The latest issue of Fortune magazine devotes a full eight pages to explaining how U.S. Senate Minority Leader Mitch McConnell of Kentucky “is fighting to bring back the grand old Grand Old Party.”

If McConnell can fend off his conservative challenger on May 20, guide four of his fellow incumbents through a thicket of Tea Party primary challenges, and survive the November election — a difficult hat trick — he is likely to emerge as the one Washington Republican who can return the Grand Old Party to the grand old political center and put an end to Tea Party extremism.

“Anybody around town who’d like to have a more pro-business, pro-free enterprise government, the only thing they can do about that between now and 2016 is change the Senate,” McConnell says. “Because the one thing virtually every Republican has in common from Maine to Texas is that we are essentially the party of the private sector.”
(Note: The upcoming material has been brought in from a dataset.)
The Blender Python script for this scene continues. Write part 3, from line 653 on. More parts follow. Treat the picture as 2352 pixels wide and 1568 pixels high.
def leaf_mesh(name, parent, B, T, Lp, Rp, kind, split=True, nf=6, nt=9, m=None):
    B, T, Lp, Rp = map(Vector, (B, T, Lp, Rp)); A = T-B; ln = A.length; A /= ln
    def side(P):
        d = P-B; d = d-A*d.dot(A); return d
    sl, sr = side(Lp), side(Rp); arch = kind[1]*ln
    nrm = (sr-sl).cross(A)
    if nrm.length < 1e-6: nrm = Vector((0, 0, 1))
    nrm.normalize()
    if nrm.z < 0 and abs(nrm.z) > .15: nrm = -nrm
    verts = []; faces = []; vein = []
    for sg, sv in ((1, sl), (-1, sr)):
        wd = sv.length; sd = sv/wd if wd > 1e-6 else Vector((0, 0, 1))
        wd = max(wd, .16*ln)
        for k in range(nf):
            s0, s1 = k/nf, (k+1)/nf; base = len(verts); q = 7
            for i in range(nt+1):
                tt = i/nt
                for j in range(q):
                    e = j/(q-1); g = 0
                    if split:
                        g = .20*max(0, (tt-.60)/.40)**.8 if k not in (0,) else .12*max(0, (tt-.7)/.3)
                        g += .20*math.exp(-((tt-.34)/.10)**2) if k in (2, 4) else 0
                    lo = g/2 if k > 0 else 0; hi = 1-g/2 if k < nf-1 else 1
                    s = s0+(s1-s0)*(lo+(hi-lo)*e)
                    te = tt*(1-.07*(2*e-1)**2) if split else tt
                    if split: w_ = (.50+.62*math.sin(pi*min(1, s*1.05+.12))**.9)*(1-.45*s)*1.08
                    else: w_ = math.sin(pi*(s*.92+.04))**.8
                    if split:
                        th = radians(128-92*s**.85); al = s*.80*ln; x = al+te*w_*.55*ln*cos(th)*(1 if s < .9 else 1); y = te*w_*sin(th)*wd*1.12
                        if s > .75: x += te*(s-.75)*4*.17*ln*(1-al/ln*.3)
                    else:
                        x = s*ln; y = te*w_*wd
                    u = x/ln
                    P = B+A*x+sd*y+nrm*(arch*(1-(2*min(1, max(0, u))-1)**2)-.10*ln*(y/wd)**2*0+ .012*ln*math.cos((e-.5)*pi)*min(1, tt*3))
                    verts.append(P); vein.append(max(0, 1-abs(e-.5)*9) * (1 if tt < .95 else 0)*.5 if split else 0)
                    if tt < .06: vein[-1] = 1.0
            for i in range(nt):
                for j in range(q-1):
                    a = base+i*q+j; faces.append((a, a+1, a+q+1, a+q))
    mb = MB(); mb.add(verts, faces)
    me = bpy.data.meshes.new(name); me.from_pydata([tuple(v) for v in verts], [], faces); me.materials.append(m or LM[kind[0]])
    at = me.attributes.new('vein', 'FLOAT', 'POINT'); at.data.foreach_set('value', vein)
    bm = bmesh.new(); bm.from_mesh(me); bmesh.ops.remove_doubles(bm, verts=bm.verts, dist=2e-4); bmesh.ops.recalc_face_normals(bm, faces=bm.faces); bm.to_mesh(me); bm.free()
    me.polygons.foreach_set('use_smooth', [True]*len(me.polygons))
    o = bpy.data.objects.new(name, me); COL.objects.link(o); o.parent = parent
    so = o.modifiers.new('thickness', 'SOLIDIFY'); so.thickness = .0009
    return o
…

To hear the McConnell camp tell it, victory would give the senator the chance to forge a new Republican vision — to finally offer those much-promised legislative proposals for economic growth and reform that the party has so far been unwilling or unable to unite around. Defeat, on the other hand, would extend the muddle of the GOP’s internal squabbling and diminish its presidential hopes in 2016 and beyond.

The fact — how do we put this? — that McConnell is not naturally groomed for human contact makes this battle for the soul of the Republican Party all the harder to win. He is better suited for cloakroom fencing than campaign glad-handing and soaring rhetoric. And he’s awkward on the stump, shrugging off the retail exertions most voters expect of their pols. …

… Of all the people who think McConnell can pull off a win, though, no one is more of a true believer than McConnell himself. As he once told an associate, “It’s amazing what you can do when your back’s against the wall.”